Neste último aspeto, Artur Santos Silva destaca as projeções para o défice estrutural de 3%, um défice primário (sem juros) de 4,5%, bem como um rácio de dívida pública para perto de 135%: “este rácio já se tinha reduzido de 133%, em 2014, para 117% em 2019. Este ano atingirá perto de 135% para reduzir-se, em 2021, próximo dos valores registados em 2016”.

Este responsável alerta que “a política do BCE não pode deixar de apoiar-se nos ratings financeiros do nosso país” e que “é muito importante esta disciplina financeira, porque só assim é possível suportar a factura com juros”.
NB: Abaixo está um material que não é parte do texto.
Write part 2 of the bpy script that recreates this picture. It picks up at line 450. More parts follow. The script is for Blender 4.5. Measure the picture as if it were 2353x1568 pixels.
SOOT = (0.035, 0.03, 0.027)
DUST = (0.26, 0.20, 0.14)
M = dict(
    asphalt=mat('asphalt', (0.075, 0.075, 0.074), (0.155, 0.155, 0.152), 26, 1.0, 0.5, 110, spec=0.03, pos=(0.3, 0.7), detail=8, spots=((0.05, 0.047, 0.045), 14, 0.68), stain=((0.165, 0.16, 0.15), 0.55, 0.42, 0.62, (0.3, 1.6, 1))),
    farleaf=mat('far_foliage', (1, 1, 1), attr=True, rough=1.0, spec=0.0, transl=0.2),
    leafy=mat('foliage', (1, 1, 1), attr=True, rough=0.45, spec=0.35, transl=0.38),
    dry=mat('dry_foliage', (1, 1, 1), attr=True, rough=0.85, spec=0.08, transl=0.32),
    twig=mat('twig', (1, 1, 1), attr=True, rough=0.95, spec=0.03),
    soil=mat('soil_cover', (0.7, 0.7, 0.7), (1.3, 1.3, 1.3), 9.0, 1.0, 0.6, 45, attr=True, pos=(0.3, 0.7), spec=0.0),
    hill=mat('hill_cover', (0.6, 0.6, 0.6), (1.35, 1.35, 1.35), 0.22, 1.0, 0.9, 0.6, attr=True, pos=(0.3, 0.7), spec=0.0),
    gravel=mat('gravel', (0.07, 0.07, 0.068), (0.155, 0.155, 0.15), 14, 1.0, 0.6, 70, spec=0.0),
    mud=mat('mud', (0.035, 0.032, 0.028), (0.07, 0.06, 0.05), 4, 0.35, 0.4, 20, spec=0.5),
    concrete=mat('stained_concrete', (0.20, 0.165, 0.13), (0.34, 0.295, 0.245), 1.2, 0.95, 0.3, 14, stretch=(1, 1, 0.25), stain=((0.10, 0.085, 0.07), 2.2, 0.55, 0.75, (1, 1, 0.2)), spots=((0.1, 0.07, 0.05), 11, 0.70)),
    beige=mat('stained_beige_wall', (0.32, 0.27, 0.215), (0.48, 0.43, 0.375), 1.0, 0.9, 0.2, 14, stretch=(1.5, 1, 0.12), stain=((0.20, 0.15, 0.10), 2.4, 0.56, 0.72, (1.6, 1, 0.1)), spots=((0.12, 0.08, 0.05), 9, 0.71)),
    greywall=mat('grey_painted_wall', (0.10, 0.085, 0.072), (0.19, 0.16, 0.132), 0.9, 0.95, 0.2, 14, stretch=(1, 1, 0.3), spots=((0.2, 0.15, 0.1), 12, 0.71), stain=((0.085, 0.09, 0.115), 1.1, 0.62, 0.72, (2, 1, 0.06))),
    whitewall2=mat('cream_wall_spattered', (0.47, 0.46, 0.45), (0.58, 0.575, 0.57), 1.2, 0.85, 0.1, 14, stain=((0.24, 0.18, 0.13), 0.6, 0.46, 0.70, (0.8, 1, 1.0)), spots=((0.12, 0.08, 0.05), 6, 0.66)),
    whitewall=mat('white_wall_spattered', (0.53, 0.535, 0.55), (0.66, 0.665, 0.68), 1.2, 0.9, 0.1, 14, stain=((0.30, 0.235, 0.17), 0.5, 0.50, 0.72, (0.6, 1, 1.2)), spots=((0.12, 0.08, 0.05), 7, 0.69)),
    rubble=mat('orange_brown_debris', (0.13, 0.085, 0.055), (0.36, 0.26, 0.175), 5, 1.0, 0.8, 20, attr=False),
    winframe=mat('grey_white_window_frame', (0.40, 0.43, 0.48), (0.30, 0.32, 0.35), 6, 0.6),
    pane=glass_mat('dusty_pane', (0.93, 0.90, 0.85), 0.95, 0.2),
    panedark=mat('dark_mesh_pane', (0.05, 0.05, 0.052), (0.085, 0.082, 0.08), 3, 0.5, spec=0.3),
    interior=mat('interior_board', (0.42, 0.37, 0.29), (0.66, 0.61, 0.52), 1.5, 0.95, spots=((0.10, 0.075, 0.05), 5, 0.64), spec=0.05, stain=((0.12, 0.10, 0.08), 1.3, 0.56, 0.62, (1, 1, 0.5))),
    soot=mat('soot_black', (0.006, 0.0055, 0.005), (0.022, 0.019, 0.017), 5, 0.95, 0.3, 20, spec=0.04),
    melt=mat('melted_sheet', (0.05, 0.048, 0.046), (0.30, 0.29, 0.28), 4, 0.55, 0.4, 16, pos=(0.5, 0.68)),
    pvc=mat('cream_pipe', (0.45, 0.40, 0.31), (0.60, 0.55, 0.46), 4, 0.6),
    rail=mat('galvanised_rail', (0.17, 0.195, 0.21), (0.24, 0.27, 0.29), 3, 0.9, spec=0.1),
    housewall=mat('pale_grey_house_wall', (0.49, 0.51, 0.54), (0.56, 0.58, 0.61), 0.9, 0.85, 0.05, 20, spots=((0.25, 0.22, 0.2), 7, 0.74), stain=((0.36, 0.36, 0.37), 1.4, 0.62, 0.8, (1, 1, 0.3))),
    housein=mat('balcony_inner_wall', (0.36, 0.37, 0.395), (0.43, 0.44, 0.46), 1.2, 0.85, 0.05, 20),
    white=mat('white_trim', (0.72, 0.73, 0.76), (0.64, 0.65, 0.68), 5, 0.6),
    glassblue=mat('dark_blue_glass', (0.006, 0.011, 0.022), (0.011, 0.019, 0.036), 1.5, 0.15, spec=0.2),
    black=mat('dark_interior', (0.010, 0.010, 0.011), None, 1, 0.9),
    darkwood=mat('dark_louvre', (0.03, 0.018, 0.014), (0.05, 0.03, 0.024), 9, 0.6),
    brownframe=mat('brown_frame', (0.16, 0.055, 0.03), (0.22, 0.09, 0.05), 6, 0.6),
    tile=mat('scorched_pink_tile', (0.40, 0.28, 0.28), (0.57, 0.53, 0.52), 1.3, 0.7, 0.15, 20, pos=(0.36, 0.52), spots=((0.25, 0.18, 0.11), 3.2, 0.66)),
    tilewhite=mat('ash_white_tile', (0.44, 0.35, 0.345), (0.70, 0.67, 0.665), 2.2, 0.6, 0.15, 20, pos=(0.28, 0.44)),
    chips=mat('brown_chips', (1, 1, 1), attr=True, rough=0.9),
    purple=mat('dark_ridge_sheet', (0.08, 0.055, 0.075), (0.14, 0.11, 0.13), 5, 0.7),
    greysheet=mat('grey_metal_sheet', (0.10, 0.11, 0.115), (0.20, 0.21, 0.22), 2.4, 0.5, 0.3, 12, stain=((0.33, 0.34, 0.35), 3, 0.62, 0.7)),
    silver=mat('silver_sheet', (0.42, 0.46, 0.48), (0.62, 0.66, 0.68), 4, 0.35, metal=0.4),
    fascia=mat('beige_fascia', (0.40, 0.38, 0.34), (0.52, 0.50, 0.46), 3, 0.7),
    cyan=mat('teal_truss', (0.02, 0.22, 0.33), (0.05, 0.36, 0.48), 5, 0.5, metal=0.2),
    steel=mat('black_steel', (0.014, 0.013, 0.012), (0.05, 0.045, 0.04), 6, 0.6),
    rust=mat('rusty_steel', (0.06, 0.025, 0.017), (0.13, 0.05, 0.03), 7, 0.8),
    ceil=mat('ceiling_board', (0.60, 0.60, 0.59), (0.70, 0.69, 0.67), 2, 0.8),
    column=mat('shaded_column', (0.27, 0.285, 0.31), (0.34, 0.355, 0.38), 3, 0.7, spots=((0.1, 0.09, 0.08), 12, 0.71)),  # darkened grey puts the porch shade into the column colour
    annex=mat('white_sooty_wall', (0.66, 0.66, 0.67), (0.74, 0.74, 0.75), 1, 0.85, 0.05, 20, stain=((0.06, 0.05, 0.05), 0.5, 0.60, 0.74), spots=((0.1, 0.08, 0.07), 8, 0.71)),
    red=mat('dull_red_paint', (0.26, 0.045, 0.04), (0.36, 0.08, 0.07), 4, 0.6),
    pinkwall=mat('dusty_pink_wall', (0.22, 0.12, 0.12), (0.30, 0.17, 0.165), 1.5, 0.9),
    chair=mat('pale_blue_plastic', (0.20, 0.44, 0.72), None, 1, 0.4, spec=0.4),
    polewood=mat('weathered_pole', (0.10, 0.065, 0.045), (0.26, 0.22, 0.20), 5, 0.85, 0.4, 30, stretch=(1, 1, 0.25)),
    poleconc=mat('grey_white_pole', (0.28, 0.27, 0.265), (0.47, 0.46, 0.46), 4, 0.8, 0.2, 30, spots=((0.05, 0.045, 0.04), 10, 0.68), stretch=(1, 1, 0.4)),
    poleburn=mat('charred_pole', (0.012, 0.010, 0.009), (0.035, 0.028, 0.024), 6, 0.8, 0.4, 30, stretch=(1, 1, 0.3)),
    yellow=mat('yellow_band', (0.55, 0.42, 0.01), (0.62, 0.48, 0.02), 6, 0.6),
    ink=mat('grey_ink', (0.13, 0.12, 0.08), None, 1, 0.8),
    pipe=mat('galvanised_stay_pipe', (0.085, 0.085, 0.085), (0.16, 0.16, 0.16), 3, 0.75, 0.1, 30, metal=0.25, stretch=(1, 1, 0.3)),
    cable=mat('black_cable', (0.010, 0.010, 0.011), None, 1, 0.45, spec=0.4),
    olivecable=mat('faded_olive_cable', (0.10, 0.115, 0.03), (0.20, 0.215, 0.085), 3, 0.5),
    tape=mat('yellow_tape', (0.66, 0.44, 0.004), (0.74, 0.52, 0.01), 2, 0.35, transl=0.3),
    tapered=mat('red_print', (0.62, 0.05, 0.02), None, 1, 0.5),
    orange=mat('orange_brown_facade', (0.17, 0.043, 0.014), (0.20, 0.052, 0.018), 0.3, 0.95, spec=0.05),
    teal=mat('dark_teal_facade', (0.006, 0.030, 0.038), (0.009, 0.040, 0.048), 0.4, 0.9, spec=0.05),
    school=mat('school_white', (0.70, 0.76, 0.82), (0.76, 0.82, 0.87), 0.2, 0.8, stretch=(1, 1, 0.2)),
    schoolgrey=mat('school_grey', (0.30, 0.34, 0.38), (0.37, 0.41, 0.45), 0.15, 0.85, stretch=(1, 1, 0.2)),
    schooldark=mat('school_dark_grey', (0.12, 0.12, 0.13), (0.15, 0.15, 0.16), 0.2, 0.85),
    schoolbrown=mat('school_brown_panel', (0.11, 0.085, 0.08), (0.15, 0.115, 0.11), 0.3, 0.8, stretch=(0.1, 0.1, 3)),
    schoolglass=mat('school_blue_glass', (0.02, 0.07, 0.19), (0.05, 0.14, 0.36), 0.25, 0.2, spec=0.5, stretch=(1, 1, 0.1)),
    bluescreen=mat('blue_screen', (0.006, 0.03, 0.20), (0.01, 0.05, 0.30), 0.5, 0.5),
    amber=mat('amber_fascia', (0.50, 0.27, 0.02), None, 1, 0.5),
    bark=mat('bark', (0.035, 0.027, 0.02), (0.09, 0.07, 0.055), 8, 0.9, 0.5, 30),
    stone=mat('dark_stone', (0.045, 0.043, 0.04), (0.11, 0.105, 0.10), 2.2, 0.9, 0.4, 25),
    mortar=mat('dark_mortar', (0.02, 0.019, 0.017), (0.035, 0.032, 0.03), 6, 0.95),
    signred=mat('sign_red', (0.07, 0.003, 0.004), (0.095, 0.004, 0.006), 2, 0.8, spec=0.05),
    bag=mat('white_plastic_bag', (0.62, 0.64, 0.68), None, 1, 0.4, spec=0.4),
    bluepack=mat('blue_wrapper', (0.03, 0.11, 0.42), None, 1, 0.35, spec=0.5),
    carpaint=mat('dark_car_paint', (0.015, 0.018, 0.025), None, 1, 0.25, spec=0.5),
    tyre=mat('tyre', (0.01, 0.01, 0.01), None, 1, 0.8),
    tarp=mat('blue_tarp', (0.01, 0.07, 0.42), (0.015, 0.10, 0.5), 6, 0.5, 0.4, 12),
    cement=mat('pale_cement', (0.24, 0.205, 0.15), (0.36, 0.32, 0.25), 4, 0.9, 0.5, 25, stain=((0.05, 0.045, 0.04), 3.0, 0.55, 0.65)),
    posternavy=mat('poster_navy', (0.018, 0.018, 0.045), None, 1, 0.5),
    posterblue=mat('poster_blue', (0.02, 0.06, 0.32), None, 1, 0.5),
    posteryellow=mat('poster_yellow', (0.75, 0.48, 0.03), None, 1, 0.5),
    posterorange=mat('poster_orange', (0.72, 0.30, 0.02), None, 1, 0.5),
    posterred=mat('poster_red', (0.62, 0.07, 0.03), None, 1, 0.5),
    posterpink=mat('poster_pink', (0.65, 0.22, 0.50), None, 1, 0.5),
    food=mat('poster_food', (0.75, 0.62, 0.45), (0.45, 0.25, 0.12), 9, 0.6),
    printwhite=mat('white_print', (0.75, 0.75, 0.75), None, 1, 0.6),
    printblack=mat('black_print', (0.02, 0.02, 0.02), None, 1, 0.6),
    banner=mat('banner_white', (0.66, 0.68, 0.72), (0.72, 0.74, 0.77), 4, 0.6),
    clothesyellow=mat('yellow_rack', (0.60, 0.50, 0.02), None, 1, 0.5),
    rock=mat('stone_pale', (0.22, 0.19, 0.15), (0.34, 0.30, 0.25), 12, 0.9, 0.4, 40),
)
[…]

Em relação às políticas de apoio aos rendimentos e preservação do emprego, Artur Santos Silva considera que “estão a ser seguidos os conselhos de Mário Dragui, já depois de este ter saído do BCE, contribuiu para salvar o euro”, recordando que também o FMI recomendou que se mantivessem estas políticas e que “se não fosse assim o PIB da União Europeia teria caído mais 3% a 4% do que vai cair”.

E sinaliza como “fundamental” a manutenção das políticas de preservação de rendimentos em emprego para, diz, “quando esta onda passar se poder fazer a seleção de empresas viáveis das que não são viáveis”.